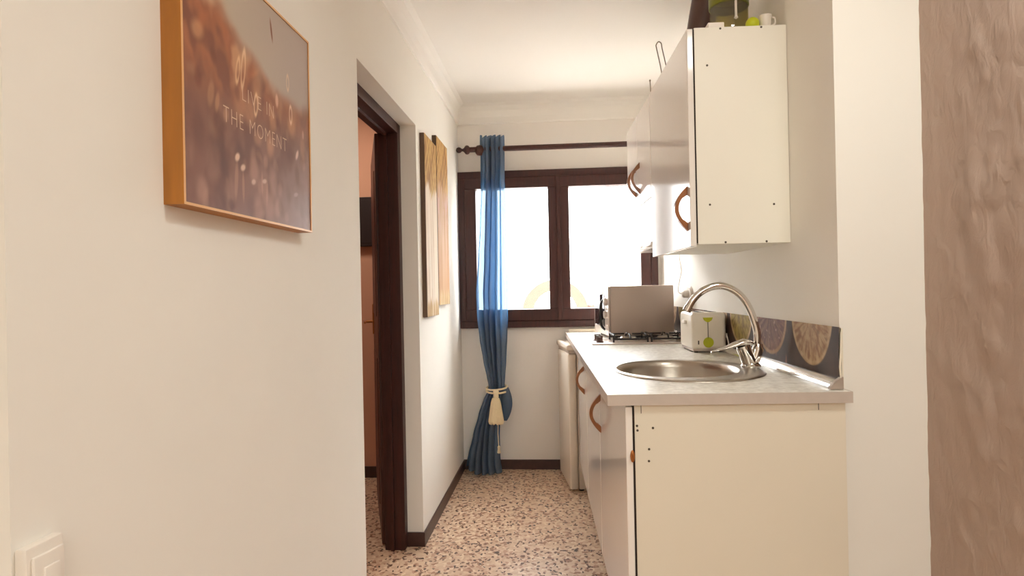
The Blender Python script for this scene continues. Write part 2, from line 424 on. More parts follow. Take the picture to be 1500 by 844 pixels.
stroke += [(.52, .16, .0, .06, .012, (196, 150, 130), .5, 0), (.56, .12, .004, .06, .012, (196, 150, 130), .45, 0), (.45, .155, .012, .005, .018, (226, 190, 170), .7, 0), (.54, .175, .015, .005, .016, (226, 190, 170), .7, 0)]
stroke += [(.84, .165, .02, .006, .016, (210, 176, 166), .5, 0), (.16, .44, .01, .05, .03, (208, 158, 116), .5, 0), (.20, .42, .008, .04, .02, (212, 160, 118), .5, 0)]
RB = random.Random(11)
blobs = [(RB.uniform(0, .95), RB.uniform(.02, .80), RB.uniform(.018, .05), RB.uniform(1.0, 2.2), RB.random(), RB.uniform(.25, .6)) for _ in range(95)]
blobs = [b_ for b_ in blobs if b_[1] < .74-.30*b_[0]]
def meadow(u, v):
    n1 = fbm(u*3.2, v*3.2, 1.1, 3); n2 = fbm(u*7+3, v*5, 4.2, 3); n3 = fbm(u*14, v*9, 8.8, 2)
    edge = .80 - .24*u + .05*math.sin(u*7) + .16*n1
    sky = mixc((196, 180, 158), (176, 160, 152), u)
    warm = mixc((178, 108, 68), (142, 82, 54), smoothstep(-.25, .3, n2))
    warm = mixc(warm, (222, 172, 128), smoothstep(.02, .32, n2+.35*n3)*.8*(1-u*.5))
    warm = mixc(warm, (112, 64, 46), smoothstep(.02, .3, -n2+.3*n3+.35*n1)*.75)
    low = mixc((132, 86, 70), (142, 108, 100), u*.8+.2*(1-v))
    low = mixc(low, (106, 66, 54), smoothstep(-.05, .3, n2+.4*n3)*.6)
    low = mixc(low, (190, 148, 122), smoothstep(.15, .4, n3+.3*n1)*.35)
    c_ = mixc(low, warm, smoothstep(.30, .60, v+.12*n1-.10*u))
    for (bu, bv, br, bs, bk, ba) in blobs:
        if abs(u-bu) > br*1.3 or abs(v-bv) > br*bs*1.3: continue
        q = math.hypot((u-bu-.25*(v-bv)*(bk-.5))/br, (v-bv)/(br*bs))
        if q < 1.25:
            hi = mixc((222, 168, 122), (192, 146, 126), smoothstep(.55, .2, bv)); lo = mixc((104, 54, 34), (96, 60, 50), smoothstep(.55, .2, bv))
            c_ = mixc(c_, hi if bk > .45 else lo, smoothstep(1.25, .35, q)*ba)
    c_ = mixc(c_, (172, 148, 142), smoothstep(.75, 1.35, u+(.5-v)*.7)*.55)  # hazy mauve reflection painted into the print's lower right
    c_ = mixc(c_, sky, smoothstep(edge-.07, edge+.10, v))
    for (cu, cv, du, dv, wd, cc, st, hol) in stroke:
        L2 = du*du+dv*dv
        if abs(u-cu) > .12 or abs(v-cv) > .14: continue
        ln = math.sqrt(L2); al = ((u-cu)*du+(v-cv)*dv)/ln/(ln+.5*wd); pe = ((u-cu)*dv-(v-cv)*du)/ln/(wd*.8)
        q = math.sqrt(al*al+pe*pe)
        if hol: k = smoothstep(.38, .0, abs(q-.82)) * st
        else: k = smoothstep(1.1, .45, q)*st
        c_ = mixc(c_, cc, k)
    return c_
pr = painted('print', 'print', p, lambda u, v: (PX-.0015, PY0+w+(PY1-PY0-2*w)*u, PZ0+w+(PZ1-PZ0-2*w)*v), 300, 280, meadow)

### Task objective
Skip the images and write out the rest of the listing exactly.

### Answer to the exercise
The Blender Python script for this scene continues. Write part 2, from line 424 on. More parts follow. Take the picture to be 1500 by 844 pixels.
stroke += [(.52, .16, .0, .06, .012, (196, 150, 130), .5, 0), (.56, .12, .004, .06, .012, (196, 150, 130), .45, 0), (.45, .155, .012, .005, .018, (226, 190, 170), .7, 0), (.54, .175, .015, .005, .016, (226, 190, 170), .7, 0)]
stroke += [(.84, .165, .02, .006, .016, (210, 176, 166), .5, 0), (.16, .44, .01, .05, .03, (208, 158, 116), .5, 0), (.20, .42, .008, .04, .02, (212, 160, 118), .5, 0)]
RB = random.Random(11)
blobs = [(RB.uniform(0, .95), RB.uniform(.02, .80), RB.uniform(.018, .05), RB.uniform(1.0, 2.2), RB.random(), RB.uniform(.25, .6)) for _ in range(95)]
blobs = [b_ for b_ in blobs if b_[1] < .74-.30*b_[0]]
def meadow(u, v):
    n1 = fbm(u*3.2, v*3.2, 1.1, 3); n2 = fbm(u*7+3, v*5, 4.2, 3); n3 = fbm(u*14, v*9, 8.8, 2)
    edge = .80 - .24*u + .05*math.sin(u*7) + .16*n1
    sky = mixc((196, 180, 158), (176, 160, 152), u)
    warm = mixc((178, 108, 68), (142, 82, 54), smoothstep(-.25, .3, n2))
    warm = mixc(warm, (222, 172, 128), smoothstep(.02, .32, n2+.35*n3)*.8*(1-u*.5))
    warm = mixc(warm, (112, 64, 46), smoothstep(.02, .3, -n2+.3*n3+.35*n1)*.75)
    low = mixc((132, 86, 70), (142, 108, 100), u*.8+.2*(1-v))
    low = mixc(low, (106, 66, 54), smoothstep(-.05, .3, n2+.4*n3)*.6)
    low = mixc(low, (190, 148, 122), smoothstep(.15, .4, n3+.3*n1)*.35)
    c_ = mixc(low, warm, smoothstep(.30, .60, v+.12*n1-.10*u))
    for (bu, bv, br, bs, bk, ba) in blobs:
        if abs(u-bu) > br*1.3 or abs(v-bv) > br*bs*1.3: continue
        q = math.hypot((u-bu-.25*(v-bv)*(bk-.5))/br, (v-bv)/(br*bs))
        if q < 1.25:
            hi = mixc((222, 168, 122), (192, 146, 126), smoothstep(.55, .2, bv)); lo = mixc((104, 54, 34), (96, 60, 50), smoothstep(.55, .2, bv))
            c_ = mixc(c_, hi if bk > .45 else lo, smoothstep(1.25, .35, q)*ba)
    c_ = mixc(c_, (172, 148, 142), smoothstep(.75, 1.35, u+(.5-v)*.7)*.55)  # hazy mauve reflection painted into the print's lower right
    c_ = mixc(c_, sky, smoothstep(edge-.07, edge+.10, v))
    for (cu, cv, du, dv, wd, cc, st, hol) in stroke:
        L2 = du*du+dv*dv
        if abs(u-cu) > .12 or abs(v-cv) > .14: continue
        ln = math.sqrt(L2); al = ((u-cu)*du+(v-cv)*dv)/ln/(ln+.5*wd); pe = ((u-cu)*dv-(v-cv)*du)/ln/(wd*.8)
        q = math.sqrt(al*al+pe*pe)
        if hol: k = smoothstep(.38, .0, abs(q-.82)) * st
        else: k = smoothstep(1.1, .45, q)*st
        c_ = mixc(c_, cc, k)
    return c_
pr = painted('print', 'print', p, lambda u, v: (PX-.0015, PY0+w+(PY1-PY0-2*w)*u, PZ0+w+(PZ1-PZ0-2*w)*v), 300, 280, meadow)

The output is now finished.